(Items from a data source)
_ _ _ _ _

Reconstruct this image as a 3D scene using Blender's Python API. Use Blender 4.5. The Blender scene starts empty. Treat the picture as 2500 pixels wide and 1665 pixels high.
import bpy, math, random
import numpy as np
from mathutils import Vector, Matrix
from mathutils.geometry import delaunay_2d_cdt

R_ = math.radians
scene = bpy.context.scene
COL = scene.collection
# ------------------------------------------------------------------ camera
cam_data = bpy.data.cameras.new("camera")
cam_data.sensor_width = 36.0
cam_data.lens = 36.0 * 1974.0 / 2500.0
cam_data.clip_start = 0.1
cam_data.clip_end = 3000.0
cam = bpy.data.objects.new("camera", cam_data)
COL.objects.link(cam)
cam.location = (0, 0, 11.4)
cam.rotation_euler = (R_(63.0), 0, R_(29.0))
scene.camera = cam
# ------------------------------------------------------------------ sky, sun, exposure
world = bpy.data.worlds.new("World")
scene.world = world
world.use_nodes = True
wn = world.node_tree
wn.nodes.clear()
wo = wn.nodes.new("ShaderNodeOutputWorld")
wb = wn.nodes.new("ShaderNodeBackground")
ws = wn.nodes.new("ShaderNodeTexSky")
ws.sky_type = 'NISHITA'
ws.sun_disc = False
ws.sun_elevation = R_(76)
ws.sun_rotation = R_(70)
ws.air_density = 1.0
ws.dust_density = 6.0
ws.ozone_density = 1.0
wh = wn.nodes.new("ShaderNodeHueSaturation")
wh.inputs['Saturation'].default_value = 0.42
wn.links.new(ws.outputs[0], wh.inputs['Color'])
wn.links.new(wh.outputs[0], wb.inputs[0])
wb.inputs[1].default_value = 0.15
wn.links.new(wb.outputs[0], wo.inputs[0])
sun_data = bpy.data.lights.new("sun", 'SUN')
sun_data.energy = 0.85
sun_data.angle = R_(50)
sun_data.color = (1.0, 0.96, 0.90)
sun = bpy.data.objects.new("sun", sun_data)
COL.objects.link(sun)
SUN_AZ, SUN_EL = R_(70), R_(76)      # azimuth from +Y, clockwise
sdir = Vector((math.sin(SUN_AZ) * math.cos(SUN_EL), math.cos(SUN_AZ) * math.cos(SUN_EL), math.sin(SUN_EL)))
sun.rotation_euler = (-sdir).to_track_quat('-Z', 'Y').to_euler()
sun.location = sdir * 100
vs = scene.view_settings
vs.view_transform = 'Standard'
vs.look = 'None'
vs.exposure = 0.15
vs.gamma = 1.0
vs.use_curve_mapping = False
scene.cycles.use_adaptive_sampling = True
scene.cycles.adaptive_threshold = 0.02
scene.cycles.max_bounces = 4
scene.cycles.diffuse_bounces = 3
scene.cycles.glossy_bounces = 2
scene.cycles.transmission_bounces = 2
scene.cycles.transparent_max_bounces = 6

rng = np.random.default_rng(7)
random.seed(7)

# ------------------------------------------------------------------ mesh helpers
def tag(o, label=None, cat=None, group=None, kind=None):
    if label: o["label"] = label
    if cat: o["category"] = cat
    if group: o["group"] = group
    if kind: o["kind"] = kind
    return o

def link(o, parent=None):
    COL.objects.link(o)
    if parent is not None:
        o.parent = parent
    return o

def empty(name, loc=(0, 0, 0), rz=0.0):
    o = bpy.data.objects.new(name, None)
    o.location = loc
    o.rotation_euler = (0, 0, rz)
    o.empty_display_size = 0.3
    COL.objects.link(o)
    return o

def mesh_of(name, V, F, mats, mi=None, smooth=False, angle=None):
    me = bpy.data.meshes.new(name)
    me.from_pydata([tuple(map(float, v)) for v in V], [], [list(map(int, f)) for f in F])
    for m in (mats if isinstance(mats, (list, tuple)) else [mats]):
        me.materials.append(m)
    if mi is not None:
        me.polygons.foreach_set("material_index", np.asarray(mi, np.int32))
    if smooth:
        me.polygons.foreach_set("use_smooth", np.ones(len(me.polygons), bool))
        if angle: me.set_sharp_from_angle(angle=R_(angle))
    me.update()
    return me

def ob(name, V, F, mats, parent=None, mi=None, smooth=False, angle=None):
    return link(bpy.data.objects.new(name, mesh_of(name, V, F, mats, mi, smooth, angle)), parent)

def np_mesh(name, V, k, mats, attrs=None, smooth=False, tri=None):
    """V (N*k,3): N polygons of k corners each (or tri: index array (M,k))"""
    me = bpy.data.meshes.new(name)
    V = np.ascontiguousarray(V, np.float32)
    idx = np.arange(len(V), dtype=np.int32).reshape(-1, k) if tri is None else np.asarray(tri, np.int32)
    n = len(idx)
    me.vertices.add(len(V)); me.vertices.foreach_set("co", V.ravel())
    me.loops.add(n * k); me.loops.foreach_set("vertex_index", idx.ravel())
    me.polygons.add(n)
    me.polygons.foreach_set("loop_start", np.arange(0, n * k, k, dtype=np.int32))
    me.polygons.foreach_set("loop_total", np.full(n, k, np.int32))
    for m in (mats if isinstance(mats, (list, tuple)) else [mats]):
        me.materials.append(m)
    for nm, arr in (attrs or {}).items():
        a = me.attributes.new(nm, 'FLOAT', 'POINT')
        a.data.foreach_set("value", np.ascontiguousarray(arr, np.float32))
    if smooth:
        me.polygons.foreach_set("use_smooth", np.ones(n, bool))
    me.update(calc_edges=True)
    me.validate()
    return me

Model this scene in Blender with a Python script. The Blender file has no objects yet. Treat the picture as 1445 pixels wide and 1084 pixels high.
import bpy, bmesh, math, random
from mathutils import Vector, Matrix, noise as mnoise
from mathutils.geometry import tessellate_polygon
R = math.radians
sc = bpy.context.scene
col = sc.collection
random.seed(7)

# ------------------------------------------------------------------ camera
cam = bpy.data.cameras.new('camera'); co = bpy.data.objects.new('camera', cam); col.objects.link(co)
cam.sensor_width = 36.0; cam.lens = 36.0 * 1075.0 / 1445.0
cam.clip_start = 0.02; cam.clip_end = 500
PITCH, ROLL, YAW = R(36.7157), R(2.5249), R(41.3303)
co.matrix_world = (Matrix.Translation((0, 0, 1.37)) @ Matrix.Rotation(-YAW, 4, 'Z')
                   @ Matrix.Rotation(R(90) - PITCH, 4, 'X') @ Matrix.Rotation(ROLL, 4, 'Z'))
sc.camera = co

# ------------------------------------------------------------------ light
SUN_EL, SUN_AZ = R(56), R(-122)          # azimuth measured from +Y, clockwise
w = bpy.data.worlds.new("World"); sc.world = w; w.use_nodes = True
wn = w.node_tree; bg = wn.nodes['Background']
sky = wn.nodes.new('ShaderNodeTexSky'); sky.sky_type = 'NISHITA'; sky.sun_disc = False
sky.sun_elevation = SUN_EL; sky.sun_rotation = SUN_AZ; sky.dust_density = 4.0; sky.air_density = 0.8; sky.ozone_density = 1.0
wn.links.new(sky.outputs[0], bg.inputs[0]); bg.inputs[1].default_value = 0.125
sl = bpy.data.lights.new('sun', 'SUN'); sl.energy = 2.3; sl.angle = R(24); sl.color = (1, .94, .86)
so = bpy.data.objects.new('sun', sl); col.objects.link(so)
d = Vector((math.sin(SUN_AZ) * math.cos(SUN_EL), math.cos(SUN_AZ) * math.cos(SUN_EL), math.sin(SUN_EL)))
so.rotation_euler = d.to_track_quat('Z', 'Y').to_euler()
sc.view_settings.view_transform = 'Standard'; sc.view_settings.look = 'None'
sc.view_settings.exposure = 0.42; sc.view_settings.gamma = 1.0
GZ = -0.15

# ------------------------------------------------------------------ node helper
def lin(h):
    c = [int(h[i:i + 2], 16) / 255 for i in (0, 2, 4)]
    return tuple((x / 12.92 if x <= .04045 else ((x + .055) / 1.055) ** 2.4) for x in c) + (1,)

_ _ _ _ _

# Requirement
Each line from the one bearing "Model this scene" through the one bearing "sc.camera = co" is to be duplicated without change; all remaining lines are to be left out.

# Full answer
Model this scene in Blender with a Python script. The Blender file has no objects yet. Treat the picture as 1445 pixels wide and 1084 pixels high.
import bpy, bmesh, math, random
from mathutils import Vector, Matrix, noise as mnoise
from mathutils.geometry import tessellate_polygon
R = math.radians
sc = bpy.context.scene
col = sc.collection
random.seed(7)

# ------------------------------------------------------------------ camera
cam = bpy.data.cameras.new('camera'); co = bpy.data.objects.new('camera', cam); col.objects.link(co)
cam.sensor_width = 36.0; cam.lens = 36.0 * 1075.0 / 1445.0
cam.clip_start = 0.02; cam.clip_end = 500
PITCH, ROLL, YAW = R(36.7157), R(2.5249), R(41.3303)
co.matrix_world = (Matrix.Translation((0, 0, 1.37)) @ Matrix.Rotation(-YAW, 4, 'Z')
                   @ Matrix.Rotation(R(90) - PITCH, 4, 'X') @ Matrix.Rotation(ROLL, 4, 'Z'))
sc.camera = co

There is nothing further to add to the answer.